De acordo com ele, a grande novidade do século 21 para a ciência são os microorganismos, que não estão contemplados no arcabouço jurídico mundial sobre propriedade intelectual. “Os cenários da ciência no século 21 são outros, existe um outro tipo de estética da natureza. Isso precisa ser levado em consideração pelos países desenvolvidos”, disse.

As patentes e a discussão com relação à normatização dos produtos oriundos da Amazônia, em geral, não levam em consideração as questões simbólicas incorporadas aos produtos, que são utilizados no cotidiano dos povos tradicionais, na avaliação de Freitas. “Por exemplo, o patenteamento da fruticultura da região: uma boa parte da fruticultura foi domesticada pelos povos da Amazônia. Então, a exploração dessa atividade tem que levar em consideração os direitos dos povos”.

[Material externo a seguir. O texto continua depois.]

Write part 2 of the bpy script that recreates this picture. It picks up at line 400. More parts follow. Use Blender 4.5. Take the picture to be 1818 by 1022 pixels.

Dificuldades de regulamentar

Margarete Rocha, do INPI, afirma que a grande dificuldade de regulamentar a propriedade intelectual dos povos tradicionais é a falta de definição de autoria. A legislação define a propriedade intelectual como direito exclusivo de uma pessoa física ou jurídica. No caso dos povos tradicionais, essa propriedade é difusa, pertence ao grupo. “Como é que se vai discernir quem é o detentor do conhecimento no campo dos inventores, por exemplo? Às vezes é uma comunidade monstruosa”, explica.

A representante do INPI aponta a necessidade de uma regulamentação ou um contrato entre as partes (povos tradicionais e empresa privada, por exemplo) que defina quem são os atores. “É uma cooperativa que vai regular e depois repassar os benefícios para o grupo? E aí, firma-se um compromisso com esse representante e a indústria farmacêutica. Uma vez definido isso nos autos do processo, nós analisamos o pedido como outro qualquer, como eu expus aqui”, disse.

Legislação a caminho

O secretário-executivo da Rede Norte de Propriedade Intelectual, Eugênio Pantoja, informou que existe um anteprojeto de lei cuja proposta foi elaborada pela Casa Civil, com a participação de outros ministérios, com o objetivo de regulamentar a gestão dos recursos genéticos e a proteção do conhecimento tradicional.

“A proteção do patrimônio intelectual coletivo não tem acento na legislação de propriedade industrial. O que existe é registro de cultura, mas como manifestação cultural e não como propriedade intelectual. Isso é feito pelo Ministério da Cultura, como registro de reconhecimento cultural. Não existe registro de propriedade intelectual coletiva, que é o que estamos discutindo aqui”, disse Pantoja.

A legislação que o Brasil tem hoje, além da Convenção da Diversidade Biológica (CDB), é a Medida Provisória 2.186/2001, mas ela tem se mostrado insuficiente para garantir os direitos dos povos tradicionais à repartição dos benefícios gerados a partir de seus conhecimentos.

Existem sugestões no Brasil, segundo Pantoja, de se criar o que alguns estão chamando de eco-regiões ou etno-regiões, que serviria como uma espécie de indicação geográfica de onde é aquele conhecimento, aquela cultura, aquela forma de fazer e utilizar a biodiversidade. “Mas isso ainda não está concretizado em forma de lei”, lamenta.

Escritório do INPI

No final das discussões, Freitas sugeriu à representante do INPI, Margarete Rocha, a instalação de um escritório do instituto em Manaus, para auxiliar os pesquisadores na tarefa de registrar marcas e patentes. A proposta de parceria com o INPI será amadurecida, na perspectiva de oferecer ao Amazonas formação técnica, gestão e pós-graduação em propriedade intelectual e inovação. “Nós vamos levar essa proposta para o instituto e vamos analisá-la com muito cuidado, porque é uma ótima proposta”, afirmou Rocha.

Para justificar o pedido do escritório do INPI no Amazonas, o professor utilizou números: a região norte, disse Marcílio, tem apenas 615 patentes e marcas registradas no INPI, enquanto a região Sul, com apenas três estados, tem mais de 16 mil marcas e patentes registradas. “É muito pouco para os Estados da região Norte”, afirmou.